I didn't mention it in the post, but I'm finding it harder to hate on Thames. Frankly, he's one of the few Jays who hit last week.

Maybe not a long-term solution in LF...but I could see a scenario where he becomes a good full-time DH who can play a passable LF in a pinch.

He's not there yet, I should say. But, it's not inconceivable.

DaveC said...

Good to see Thames hitting better. But he's still a glorified DH, and a horrifically bad outfielder.

Anonymous said...

I agree, not all batters will average the same BABIP or HR:FB ratio.

This is one of the flaws with the new metrics, it assumes that these things will average out for all players over time, which simply isn't true.

Better swings will result in better percentages & ratios; Not all fly balls or balls put in play are created equal. Just ask Ichiro, or look at the weak contact Yunel is making right now, or the under-cutting over-pressing fly balls JoBats is putting in play right now.

The type of swing determines the outcomes, not Luck (as some people call it) & it will not all even out of things over time.

It may be the case sometimes, but not always.

Actually, in reverse, I think one can probably look to these metrics to get a sense of the quality of the contact a batter is making, by taking a closer examination of the #'s.

How long will it take for more finely-tuned metrics to evolve?

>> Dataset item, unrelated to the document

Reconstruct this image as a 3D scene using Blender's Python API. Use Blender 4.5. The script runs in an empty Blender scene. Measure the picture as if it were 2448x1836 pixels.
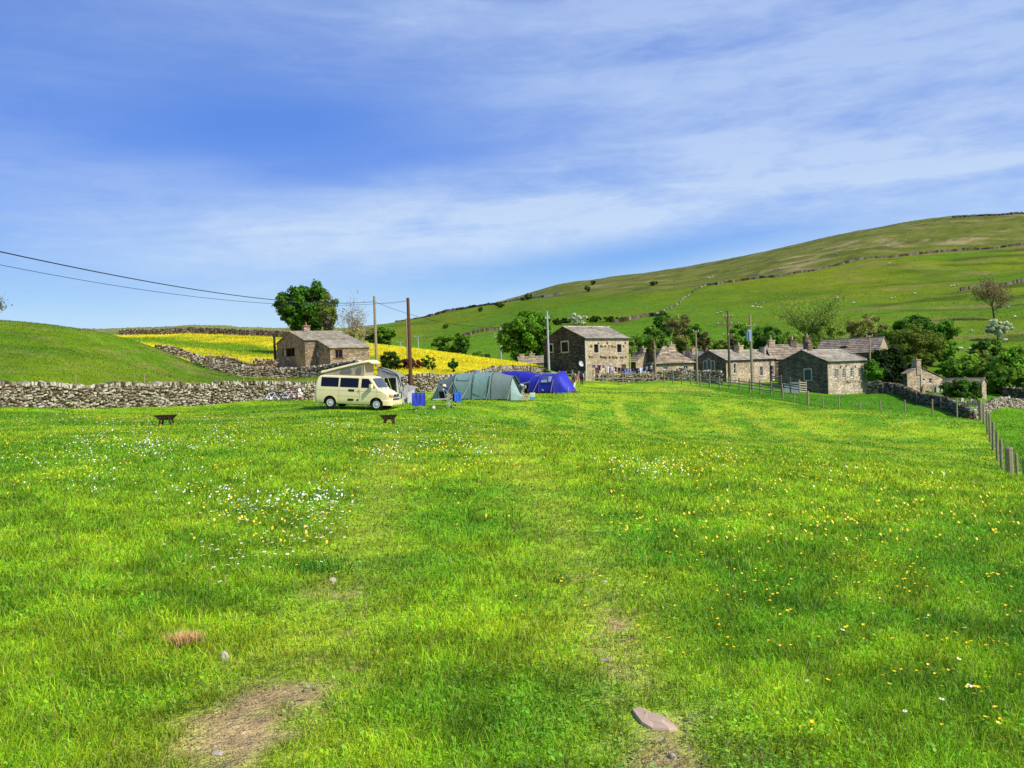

The #'s can tell a lot of the story, but only if they are relevant! I don't know if they will ever be able to tell the whole story;

I am a believer in Intangibles: the power of Confidence (i.e. Cito & Dwayne Murphy having faith in Bautista), the strength of the bonds between teammates (& coaches), the expectations of fans & media, the appreciation from fans & media (what is & is not appreciated), the attention, the buzz, the pyschological build of players, the city, the history of the franchise, so many little things. Subtle things can affect performances & can change the dynamics for a player & a team.

On that note, I like what the Jays are doing to make all the minor improvements that add-up to make a big difference, for the most part, though many improvements can still be made.

Anonymous said...

^^ flaws with the INTERPRETATION of thse metrics?